WASHINGTON - A New York Times reporter has been jailed after she said she could not break her promise and reveal her confidential source to a grand jury investigating who in the Bush administration leaked a covert CIA operative's name to the media.
Chief US District Judge Thomas Hogan ordered correspondent Judith Miller to jail immediately and said she must stay there until she agreed to testify or for the rest of the grand jury's term, which lasts through October.
Another case involving Time magazine reporter Matthew Cooper was resolved when he told the judge he had just received the "express personal consent" of his source to reveal his identity. "Consequently I am prepared to testify," he said.
The dispute has become an important case involving freedom of the press. It has pitted the news media's traditional use of anonymous sources against the efforts of a federal government prosecutor to investigate a possible crime.
Miller told the judge she did not want to go to jail but had no choice but to protect the identity of her source as a matter of personal conscience and to stand up for a vigorous, independent press.
"If journalists cannot be trusted to keep confidences, then journalists cannot function and there cannot be a free press," she said in a clear, firm voice in the packed courtroom that included her husband and the newspaper's top editor.
The grand jury investigation by special counsel Patrick Fitzgerald, a Justice Department prosecutor, seeks to determine who in the Bush administration leaked the name of covert CIA operative Valerie Plame to the media in 2003 and whether any laws were violated.
Plame's name was leaked, her diplomat husband said, because of his criticism of the Bush administration's handling of the Iraq war.
Journalists say using anonymous sources is crucial to their reporting, including exposing government wrongdoing in cases like the Watergate scandal that toppled Richard Nixon's presidency and the printing of the Pentagon Papers on the Vietnam War.
When Hogan ordered Miller to jail, she showed no emotion, and one of her lawyers put his arm around her shoulder. The judge said confinement at a jail in the Washington, D.C., area might convince her to change her mind and testify.
CONFIDENTIAL PLEDGES
Earlier in the hearing, Miller was firm that she would not testify. "I do not make confidential pledges lightly, but when I do, I must honour them. If I do not, how can I expect people to accept my assurances," she said.
"Your honor, in this case I cannot break my word just to stay out of jail," Miller told the judge.
"My motive here is straightforward; a promise of confidentiality once made must be respected or the journalist will lose all credibility and the public will, in the end, suffer."
Miller, an investigative reporter who covers national security and foreign policy issues, said she did not consider herself to be above the law.
She said she had thought long and hard over the July 4 Independence Day holiday about her decision.
After Cooper entered the courtroom, he went over to Miller and they briefly hugged. Before the hearing began, perhaps anticipating that she would have to go to jail immediately, Miller handed her necklace to her husband.
Her attorney, Robert Bennett, told the judge she had not committed any crimes and that she never even wrote an article about the Plame matter.

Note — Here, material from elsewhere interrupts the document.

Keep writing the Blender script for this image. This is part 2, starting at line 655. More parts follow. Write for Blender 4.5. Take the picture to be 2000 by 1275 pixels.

"After 40 years in this business, I have the nagging feeling that Judy Miller may be the only person to go to jail in this case," Bennett said. No one has been charged as part of the grand jury investigation which began in January 2004.
Hogan said Miller had no choice but to cooperate under the law. He said she was defying the law by not testifying and "may be obstructing justice."
In a statement, Arthur Sulzberger, publisher of The New York Times, said: "There are times when the greater good of our democracy demands an act of conscience. Judy has chosen such an act in honoring her promise of confidentiality."
Cooper said that as of last night he had planned to tell the judge that he would not cooperate. But that changed "a short time ago" when he received word from his source that Cooper was no longer bound by his pledge of confidentiality.
After an unsuccessful appeal to the US Supreme Court, Time magazine last week handed over the subpoenaed records. Cooper said those documents included notes containing the identity of his source and their conversations.